Şimşek, referandum sürecinin AK Parti ve MHP koalisyonu ile başladığının altını çizerek, “Türkiye’de ve Kürdistan’da zindan politikasını ortaya atmışlardır. Bu sürece en çok direnen kadınlardır, çünkü en çok kadını vurmuştur. Eşbaşkanlık sistemimize dönüktür, halk bu politikaları kabul etmediğini ortaya koymuştur. 8 Mart ve Newroz ruhuyla Türkiye ve Kürdistan’da bunu kabul edilmeyeceğini göstermiştir. AKP de bunu görmüştür ve o yüzden zindan politikaları uygulamalarını devreye koymuştur” şeklinde konuştu.

‘HALK KARARINI VERDİ’

Referandum seçimlerine ilişkin değerlendirmesini sürdüren Şimşek, abluka ve engellemelere rağmen bölge halkı ile buluştuklarını kaydetti. Baskılar ile sandıktan sonuç alınamayacağını ifade eden Şimşek, “Bizim yaptığımız mitinglerde müdahale oldu ve birçok yerde ev baskınları oldu. Bu politikalar ile ‘Evet’ çıkaracaklarını sanıyorlar.

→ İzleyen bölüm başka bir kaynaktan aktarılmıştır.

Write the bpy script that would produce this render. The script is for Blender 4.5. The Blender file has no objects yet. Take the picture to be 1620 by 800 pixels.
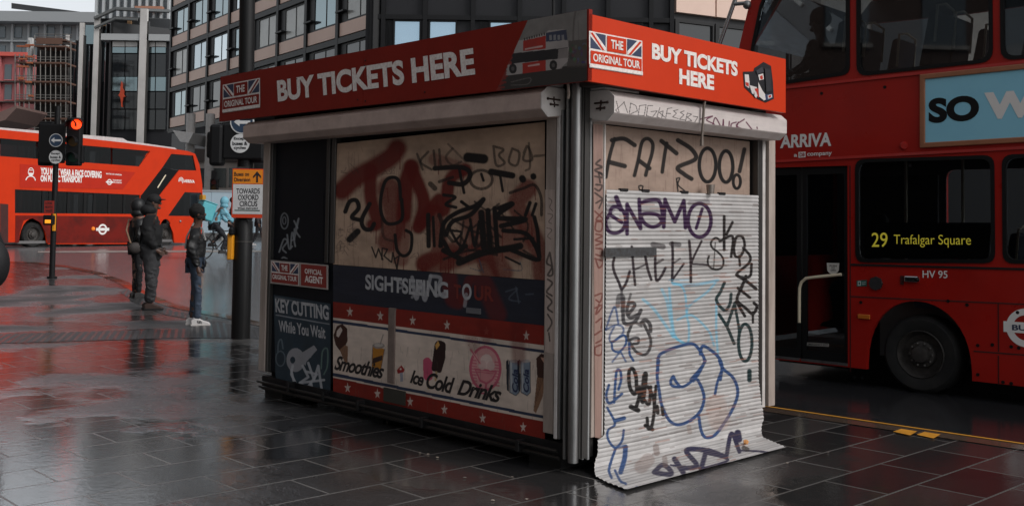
import bpy, bmesh, math, random
import numpy as np
from mathutils import Vector, Matrix
from mathutils.geometry import tessellate_polygon
random.seed(7); rng = np.random.default_rng(7)
SC = bpy.context.scene
COL = SC.collection
# ---------------------------------------------------------------- camera
F, PITCH, ROLL, PPY = 1660.96, 0.0486384, 0.0136130, 270.32
YAWK, YAWB = 0.755356, 0.815858
CAMZ = 1.5
CAM = np.array([0, 0, CAMZ])
_f = np.array([0, math.cos(PITCH), math.sin(PITCH)])
_r0 = np.array([1.0, 0, 0]); _u0 = np.array([0, -math.sin(PITCH), math.cos(PITCH)])
_r = math.cos(ROLL)*_r0 + math.sin(ROLL)*_u0
_u = -math.sin(ROLL)*_r0 + math.cos(ROLL)*_u0
cd = bpy.data.cameras.new('camera'); cam = bpy.data.objects.new('camera', cd); COL.objects.link(cam)
cd.sensor_fit = 'HORIZONTAL'; cd.sensor_width = 36; cd.lens = 36*F/1620
cd.shift_y = -(400-PPY)/1620
cd.clip_start = 0.1; cd.clip_end = 2000
cam.matrix_world = Matrix(((_r[0], _u[0], -_f[0], 0), (_r[1], _u[1], -_f[1], 0), (_r[2], _u[2], -_f[2], CAMZ), (0, 0, 0, 1)))
SC.camera = cam
# ---------------------------------------------------------------- light
SUN_EL, SUN_AZ = math.radians(38), math.atan2(0.86, -0.50)      # azimuth from +Y clockwise
wd = bpy.data.worlds.new('World'); SC.world = wd; wd.use_nodes = True
nt = wd.node_tree; nt.nodes.clear()
sky = nt.nodes.new('ShaderNodeTexSky'); sky.sky_type = 'NISHITA'; sky.sun_disc = False
sky.sun_elevation = SUN_EL; sky.sun_rotation = SUN_AZ; sky.air_density = 1.0; sky.dust_density = 1.0; sky.ozone_density = 1.0
hs = nt.nodes.new('ShaderNodeHueSaturation'); hs.inputs['Saturation'].default_value = 0.2
bg = nt.nodes.new('ShaderNodeBackground'); bg.inputs['Strength'].default_value = 0.15
wo = nt.nodes.new('ShaderNodeOutputWorld')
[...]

Halk kararını vermiş durumda ve ’Hayır’ diyecek” diye devam etti.

‘HAYIR SANDIKLARINA SAHİP ÇIKMALIYIZ’

Bölge halkının hükümet politikalarına Newroz alanlarında karşılık verdiğinin altını çizen Şimşek, devamla şunları söyledi: “Halkımız sandıklarına sahip çıkmalıdırlar. Referandumun rengi, barışın özgürlüğün rengidir. AKP’nin çoğu zaman geliştirdiği yöntemler vardır. Buna dönük geliştirdiğimiz ‘Hayır’ sandıktadır. Bunun sahibi halktır ve halk güçlü bir sahiplenme yapmalıdır. Newroz sonrası bu ülke, bu halk bu rejimin gelmeyeceğinin mesajını verdi. Biz bu ülkede yeni bir sürecin başlamasını istiyoruz, bu süreç Kürt sorununu çözmelidir, siyasi operasyonlara dur demelidir. Kadın özgürlüğüne, kadın haklarına yönelik politikaları kabul etmeyeceğiz.”